Fred Frontier came to Taiwan with a job and a well-researched plan for his time on the island. Then within days of his arrival, he vanished from sight

By David Momphard  /  STAFF REPORTER

A decade ago, ICRT news reporter Alan Beach disappeared on Yangmingshan. According to his former colleagues, he was found face down in water nearly a week later.

New Zealander Reuben Tchernegovski came to Taiwan in late 1998 for a solo trek of the Alishan National Scenic Area. He was last seen on Nov. 24 that year. Similar to Frontier's case, Tchernegovski's father-in-law, Phil Tchernegovski, came to Taiwan to look for him. He stayed through the beginning of 1999 hiking the Alishan area and encouraging members of the search operation. Reuben was never found.

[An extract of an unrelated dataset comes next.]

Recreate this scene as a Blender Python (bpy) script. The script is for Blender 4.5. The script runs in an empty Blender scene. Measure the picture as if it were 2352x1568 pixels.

It's been said that Taiwan's complicated system of applying for hiking permits encourages people to flout the law and venture off alone, thus reducing their chance of survival should they become imperiled. Permits are issued only to groups of three or more and, if the group is to hike above 3,000m, a certified guide must accompany them. But since Jan. 1 of this year, applying for permits to Yushan, Taroko and Hsueh-pa national parks requires neither a guide nor a three-person minimum.

The national parks have a relatively low occurrence of disappearances. While neither the NPA nor the park police departments maintain collective statistics on cases, an enquiry with Taroko's tourism department found that there have been nine missing cases within the park since 1996 and only one of those cases remains unsolved -- Fred Frontier's.

Park police say that the first three days after someone is reported missing are the most crucial, but as with Frontier's case, bureaucracy and uncertainty can slow the start of an official search. In Taroko Gorge, once a search has begun, police will employ a team of about 30 people to patrol and a helicopter to look from above. The total cost can exceed half a million NT dollars. The helicopter alone costs NT$300,000 for each use.

All of Taiwan's parks take measures to prevent disappearances. For its part, Taroko categorizes its trails into five levels, the lower the level, the easier the trail. Levels one through three are patrolled every day, according to the park's tourism department. Levels four and five, which reach altitudes of 3,000m, are patrolled one to three times a month.

And what of the unfortunate soul that is never found? According to Article 8 of the Civil Law, after a person has been missing for seven consecutive years, his or her family can apply to have their loved one legally presumed dead.